See also The George S. Tice, (New York & Albany Lighterage Co. v. Davis; Sargent Barge Line Inc. v. Davis), 2 Cir., 287 F. 127. The Cutler, D.C.N.Y., 58 F.Supp. 864, aff. p.c. 2 Cir., 147 F.2d 545.
It seems clear that Mock, the navigator of the Cherokee, gave the real explanation as to why he did not take the simple action that would have prevented the destruction of his craft. He simply determined that he would not veer from the direct course to New Orleans by so
The damage to the Cherokee is attributable entirely to this gross fault on the part of her navigator. The trial court erred in giving a decree for the libelant. The judgment is Reversed and Remanded with the directions that a decree be entered for respondent, the appellant here.
, Mock testified that he understood this procedure was necessary and that lie would have followed the same course.
. Pertinent parts of this testimony follow:
“Q. Now, Captain, when you saw him holding up into the channel, why couldn’t you have run up the Rigolets and gotten out of his way? You were a light boat? A. Right.
“Q. Why couldn’t you do that?

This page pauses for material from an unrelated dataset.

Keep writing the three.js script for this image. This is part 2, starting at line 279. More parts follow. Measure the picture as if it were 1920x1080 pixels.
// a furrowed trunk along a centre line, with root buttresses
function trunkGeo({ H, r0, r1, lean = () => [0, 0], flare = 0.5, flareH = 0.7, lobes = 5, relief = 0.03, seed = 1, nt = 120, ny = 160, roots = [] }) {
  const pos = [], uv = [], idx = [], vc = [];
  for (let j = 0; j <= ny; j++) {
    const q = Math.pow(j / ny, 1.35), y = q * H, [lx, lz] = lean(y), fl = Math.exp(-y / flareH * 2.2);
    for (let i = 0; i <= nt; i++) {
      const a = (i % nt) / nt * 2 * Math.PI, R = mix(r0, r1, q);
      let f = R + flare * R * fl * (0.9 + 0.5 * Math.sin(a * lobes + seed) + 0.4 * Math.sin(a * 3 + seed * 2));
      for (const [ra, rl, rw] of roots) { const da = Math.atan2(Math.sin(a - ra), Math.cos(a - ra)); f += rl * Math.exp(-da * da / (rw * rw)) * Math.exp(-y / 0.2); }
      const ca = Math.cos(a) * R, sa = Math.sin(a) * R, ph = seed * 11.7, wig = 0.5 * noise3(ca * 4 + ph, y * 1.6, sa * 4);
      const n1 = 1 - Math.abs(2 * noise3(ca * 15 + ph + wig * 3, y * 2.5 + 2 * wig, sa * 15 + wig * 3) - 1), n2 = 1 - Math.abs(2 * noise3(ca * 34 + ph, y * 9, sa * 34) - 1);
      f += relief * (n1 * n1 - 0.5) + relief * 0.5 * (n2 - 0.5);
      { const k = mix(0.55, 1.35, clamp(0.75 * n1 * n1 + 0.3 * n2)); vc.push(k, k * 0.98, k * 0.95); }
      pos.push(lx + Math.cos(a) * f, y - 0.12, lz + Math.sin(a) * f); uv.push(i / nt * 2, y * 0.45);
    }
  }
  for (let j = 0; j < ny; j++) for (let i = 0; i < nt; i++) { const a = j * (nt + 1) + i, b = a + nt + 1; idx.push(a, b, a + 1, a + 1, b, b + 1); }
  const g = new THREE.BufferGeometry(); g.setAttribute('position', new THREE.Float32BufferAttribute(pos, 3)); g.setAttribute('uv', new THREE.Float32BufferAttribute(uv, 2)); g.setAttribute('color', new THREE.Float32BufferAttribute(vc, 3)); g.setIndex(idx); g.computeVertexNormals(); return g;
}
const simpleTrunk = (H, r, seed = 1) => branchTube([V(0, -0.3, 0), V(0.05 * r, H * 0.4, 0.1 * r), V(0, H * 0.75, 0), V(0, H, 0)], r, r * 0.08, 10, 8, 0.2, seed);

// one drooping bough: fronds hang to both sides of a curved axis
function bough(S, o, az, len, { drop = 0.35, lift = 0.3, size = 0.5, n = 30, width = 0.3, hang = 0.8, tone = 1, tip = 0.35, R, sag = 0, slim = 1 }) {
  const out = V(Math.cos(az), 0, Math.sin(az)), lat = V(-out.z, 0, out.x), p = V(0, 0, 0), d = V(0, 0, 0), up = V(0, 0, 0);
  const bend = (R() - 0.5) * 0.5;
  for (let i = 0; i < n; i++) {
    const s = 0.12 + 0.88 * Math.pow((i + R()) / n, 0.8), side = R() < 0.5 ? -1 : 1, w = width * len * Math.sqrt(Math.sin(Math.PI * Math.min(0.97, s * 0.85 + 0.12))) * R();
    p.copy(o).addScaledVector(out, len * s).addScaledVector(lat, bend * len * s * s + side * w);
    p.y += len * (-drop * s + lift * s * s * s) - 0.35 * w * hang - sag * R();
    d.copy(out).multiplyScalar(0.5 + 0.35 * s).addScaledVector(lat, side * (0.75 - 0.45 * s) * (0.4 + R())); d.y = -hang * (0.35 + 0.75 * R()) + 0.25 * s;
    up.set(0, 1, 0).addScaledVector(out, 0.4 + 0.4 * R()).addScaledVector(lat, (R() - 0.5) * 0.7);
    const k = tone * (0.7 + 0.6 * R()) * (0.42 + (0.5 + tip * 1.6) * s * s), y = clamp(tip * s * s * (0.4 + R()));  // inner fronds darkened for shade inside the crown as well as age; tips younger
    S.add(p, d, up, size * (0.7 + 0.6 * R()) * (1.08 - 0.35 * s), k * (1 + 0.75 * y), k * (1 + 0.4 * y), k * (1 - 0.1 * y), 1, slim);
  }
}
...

A. Because I ain’t got no habit of running from people in the channel.
*310 “Q. But you could have done it? A. No.
“Q. Why couldn’t you? A. Could have left the channel and gone way out of the channel, when, by Heck, that was our course, taking it here (indicating chart) to get to New Orleans.
“Q. But, Captain, to avoid a collision, couldn’t you have run into the Rigolets? A. How did I know he was going to run over me.
“Q. You saw him, you testified, blocking the channel. A. He was coming down side — the south side — coming this way. He didn’t have the whole channel blocked.
“Q. Angling to your side? A. Yes.
“Q. But you didn’t run out of the channel into the Rigolets, which you could have done? A. I did do it, steered out the channel.
“Q. Couldn’t you have run further to the north to the Rigolets? A. I suppose when I saw him coming I could have turned and run way off here and probably went aground.
“Q. Well, Oaptain, look (indicating chart) — there is plenty of water up here for you to run, isn’t there? A. Yes.
“Q. You wouldn’t have gone aground in 27 or 21 or 18 feet, would you? A. Well, I tell you—
“Q. Answer that question, would you? A. I am going to answer.
“Mr. Mitchell:
I object to counsel arguing with the witness.
“Mr. Matthews:
The witness is arguing with counsel, not counsel with the witness.
“A. On the rules — there is the ranges —he knew the rules and regulations the same as anybody else is supposed to know them.”